OVHcloud is making Atos' quantum simulation system available as a service on the cloud.
The partnership will expand access to the Atos Quantum Learning Machine (QLM), which simulates up to quantum computers using GPU accelerated hardware. The deal will boost quantum computing research, so laboratories, universities and startups can develop quantum software in parallel to the development of quantum hardware.
The Atos QLM is a well-established quantum emulator. It was launched in 2017 and uses Atos’ BullSequana X800 servers and produces simulations of quantum computers based on three different quantum programming modes - the gate model, the annealing model and the analog model.
Atos has supplied QLMs to research labs, including a 30 qubit model sent to the Galician Supercomputing Center in Spain, and a 41 qubit model sent to the Leibniz Supercomputing Center in Germany
The system hosted by OVHcloud will support up to 38 qubits in double precision, and solve quantum annealing problems of up to 5,000+ qubits.
The announcement will be highlighted at the France Quantum conference next week, and is designed to make quantum emulations technologies more accessible, so research institutions can get a head start on quantum applications, and build an ecosystem that will be needed for commercial development of quantum computing.
In particular, the partners say this simulator can help pave the way for applications to run on first generation quantum processors known as NISQ or Noisy Intermediate Scale Quantum systems.
OVHcloud plans to offer quantum computation solutions through Jupyter Notebooks, an open-source data science platform for developing and sharing projects, based around languages including Python.
"The quantum revolution and the deployment of the first use cases cannot be achieved without the Cloud, whose consumption mode and freedom of use are uniquely able to unite expert communities,” said Thierry Souche, CTO, OVHcloud.
Emmanuel Le Roux, SVP, Director of HPC, AI and Quantum at Atos, said: "Thanks to OVHcloud, we can offer an 'as a service' cloud version to democratize and share our quantum emulation technologies more widely to prepare for the future. We are convinced that the future of high-performance computing lies in the hybridization of our technologies, between traditional computing and the integration of co-processors, accelerators, quantum, and cloud technologies."

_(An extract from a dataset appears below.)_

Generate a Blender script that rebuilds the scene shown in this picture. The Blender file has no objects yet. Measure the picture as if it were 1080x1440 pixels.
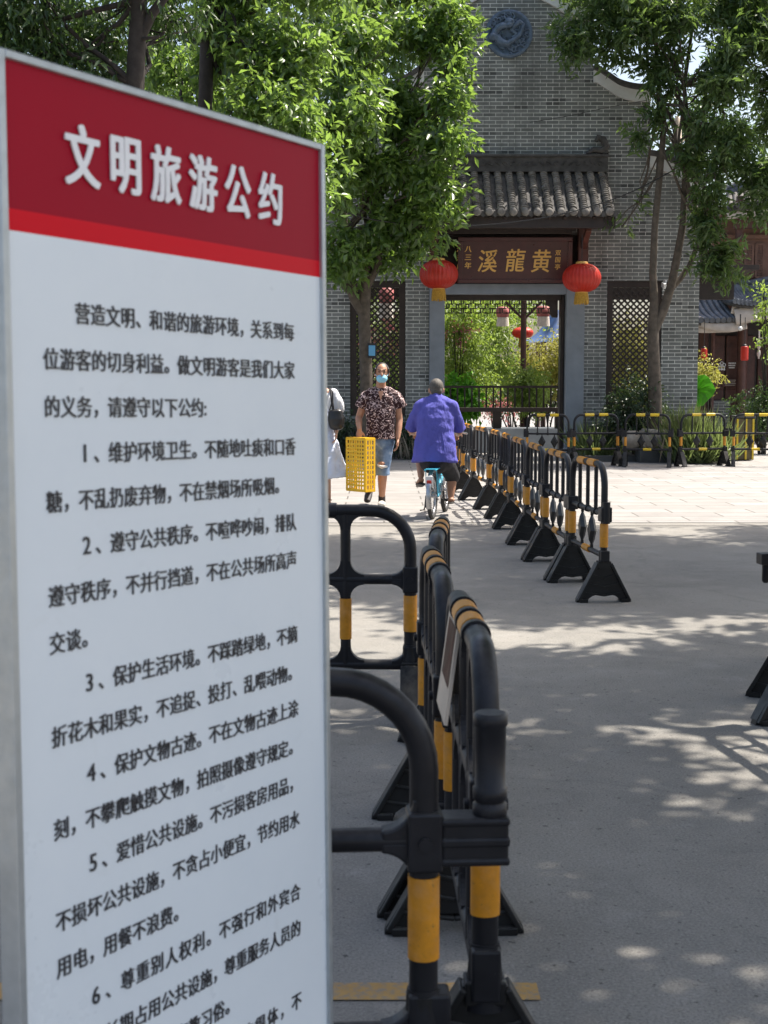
import bpy, bmesh, math, random
import numpy as np
from mathutils import Vector, Matrix, Quaternion

R = math.radians
SC = bpy.context.scene
COL = SC.collection
random.seed(7)

# ------------------------------------------------------------------ camera
F = 2000.0                     # focal length in pixels of the 1080x1440 photograph
PITCH = math.atan(180 / F)
CAMH = 1.48
RT = Vector((1, 0, 0))
FW = Vector((0, math.cos(PITCH), -math.sin(PITCH)))
UP = Vector((0, math.sin(PITCH), math.cos(PITCH)))
CAM = Vector((0, 0, CAMH))
cd = bpy.data.cameras.new('camera')
cam = bpy.data.objects.new('camera', cd)
COL.objects.link(cam)
cam.location = CAM
cam.rotation_euler = (math.pi / 2 - PITCH, 0, 0)
cd.sensor_fit = 'VERTICAL'
cd.sensor_height = 36
cd.lens = 50
cd.clip_start = 0.05
cd.clip_end = 900
cd.dof.use_dof = True
cd.dof.focus_distance = 19
cd.dof.aperture_fstop = 11
SC.camera = cam

# ------------------------------------------------------------------ light
SUN_EL, SUN_AZ = R(62), R(66)
w = bpy.data.worlds.new('World')
SC.world = w
w.use_nodes = True
nt = w.node_tree
sky = nt.nodes.new('ShaderNodeTexSky')
sky.sky_type = 'NISHITA'
sky.sun_disc = False
sky.sun_elevation = SUN_EL
sky.sun_rotation = SUN_AZ
sky.air_density = 1.0
sky.dust_density = 4.5
sky.ozone_density = 0.4
bg = nt.nodes['Background']
nt.links.new(sky.outputs[0], bg.inputs[0])
bg.inputs[1].default_value = 0.12
sd = bpy.data.lights.new('sun', 'SUN')
sd.energy = 4.2
sd.angle = R(0.53)
sd.color = (1.0, 0.93, 0.84)
sun = bpy.data.objects.new('sun', sd)
COL.objects.link(sun)
TOSUN = Vector((math.cos(SUN_EL) * math.sin(SUN_AZ), math.cos(SUN_EL) * math.cos(SUN_AZ), math.sin(SUN_EL)))
sun.rotation_euler = TOSUN.to_track_quat('Z', 'Y').to_euler()
sun.location = (20, 10, 40)
SC.view_settings.view_transform = 'Standard'
SC.view_settings.look = 'None'
SC.view_settings.gamma = 1
SC.view_settings.use_curve_mapping = False
SC.view_settings.exposure = 1.2


def at(px, py, Y):
    d = RT * ((px - 540) / F) + UP * ((720 - py) / F) + FW
    return CAM + d * (Y / d.y)


def gnd(px, py):
    d = RT * ((px - 540) / F) + UP * ((720 - py) / F) + FW
    return CAM + d * (-CAMH / d.z)


# ------------------------------------------------------------------ materials
def lin(c):
    return tuple((x / 12.92 if x <= .04045 else ((x + .055) / 1.055) ** 2.4) for x in [v / 255 for v in c])


class N:
    """tiny node helper"""
    def __init__(s, name):
        s.m = bpy.data.materials.new(name)
        s.m.use_nodes = True
        s.t = s.m.node_tree
        s.b = s.t.nodes['Principled BSDF']
        s.out = s.t.nodes['Material Output']

    def n(s, typ, **k):
        nd = s.t.nodes.new('ShaderNode' + typ)
        for a, v in k.items():
            if a[0] == '_':
                nd.inputs[int(a[1:])].default_value = v
            elif a in nd.inputs.keys():
                nd.inputs[a].default_value = v
            else:
                setattr(nd, a, v)
        return nd

    def l(s, a, b):
        s.t.links.new(a, b)

    def coord(s, kind='Object'):
        return s.n('TexCoord').outputs[kind]

    def noise(s, scale, detail=4, rough=.55, vec=None, dist=0):
        nd = s.n('TexNoise')
        nd.inputs['Scale'].default_value = scale
        nd.inputs['Detail'].default_value = detail
        nd.inputs['Roughness'].default_value = rough
        nd.inputs['Distortion'].default_value = dist
        s.l(vec if vec is not None else s.coord(), nd.inputs['Vector'])
        return nd.outputs[0]

    def ramp(s, fac, stops):
        nd = s.n('ValToRGB')
        e = nd.color_ramp.elements
        while len(e) < len(stops):
            e.new(.5)
        for i, (p, c) in enumerate(stops):
            e[i].position = p
            if isinstance(c, (int, float)):
                c = (c, c, c)
            e[i].color = tuple(c[:3]) + (1,)
        s.l(fac, nd.inputs[0])
        return nd.outputs[0]

    def mix(s, fac, a, b, mode='MIX'):
        nd = s.n('Mix', data_type='RGBA', blend_type=mode)
        for i, v in ((0, fac), (6, a), (7, b)):
            if isinstance(v, (int, float)):
                nd.inputs[i].default_value = v
            elif isinstance(v, tuple):
                nd.inputs[i].default_value = tuple(v[:3]) + (1,)
            else:
                s.l(v, nd.inputs[i])
        return nd.outputs[2]

    def math(s, op, a, b=0.0):
        nd = s.n('Math', operation=op)
        for i, v in ((0, a), (1, b)):
            if isinstance(v, (int, float)):
                nd.inputs[i].default_value = v
            else:
                s.l(v, nd.inputs[i])
        return nd.outputs[0]

    def bump(s, h, strength=.3, dist=.01):
        nd = s.n('Bump')
        nd.inputs['Strength'].default_value = strength
        nd.inputs['Distance'].default_value = dist
        s.l(h, nd.inputs['Height'])
        s.l(nd.outputs[0], s.b.inputs['Normal'])

    def set(s, col=None, rough=None, metal=None, spec=None):
        for k, v in (('Base Color', col), ('Roughness', rough), ('Metallic', metal), ('Specular IOR Level', spec)):
            if v is None:
                continue
            if isinstance(v, tuple):
                s.b.inputs[k].default_value = tuple(v[:3]) + (1,)
            elif isinstance(v, (int, float)):
                s.b.inputs[k].default_value = v
            else:
                s.l(v, s.b.inputs[k])
        return s.m


def simple(name, c, rough=.6, var=.25, scale=8, metal=0, bump=0, spec=.5):
    n = N(name)
    f = n.noise(scale, 5, .6)
    lo = tuple(x * (1 - var) for x in c)
    hi = tuple(min(1, x * (1 + var)) for x in c)
    col = n.ramp(f, [(.3, lo), (.7, hi)])
    r = n.ramp(n.noise(scale * 2.3, 3), [(.3, max(0, rough - .08)), (.7, min(1, rough + .08))])
    if bump:
        n.bump(n.noise(scale * 4, 4), bump, .004)
    return n.set(col, r, metal, spec)


M = {}
def plastic_mat(name, c, dust):
    n = N(name)
    v = n.coord()
    geo = n.n('NewGeometry')
    sp = n.n('SeparateXYZ')
    n.l(geo.outputs['Normal'], sp.inputs[0])
    upf = n.ramp(sp.outputs[2], [(.1, 0), (.95, 1)])
    col = n.ramp(n.noise(9, 5, .6, v), [(.3, tuple(x * .7 for x in c)), (.7, tuple(x * 1.4 for x in c))])
    d = n.math('MULTIPLY', upf, n.ramp(n.noise(18, 6, .7, v), [(.38, .05), (.62, dust)]))
    col = n.mix(d, col, (.17, .16, .14))
    col = n.mix(n.ramp(n.noise(46, 4, .8, v, 1.5), [(.66, 0), (.72, .35)]), col, (.11, .105, .10))
    n.bump(n.noise(40, 4, .6, v), .06, .004)
    return n.set(col, n.ramp(n.noise(12, 5, .65, v), [(.3, .30), (.7, .55)]), 0, .28)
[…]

The quantum announcement comes alongside the final publication of a report from accident investigators BEA-RI, on the disastrous fire which destroyed its SBG2 data center in Roubaix in March 2021. Moisture was detected around an inverter in the power room where the fire started - but the fire still remains without a formal explanation.
At the same time, a class action has been brought against OVHcloud from customers asking the company to compensate them fully for losses caused by the fire.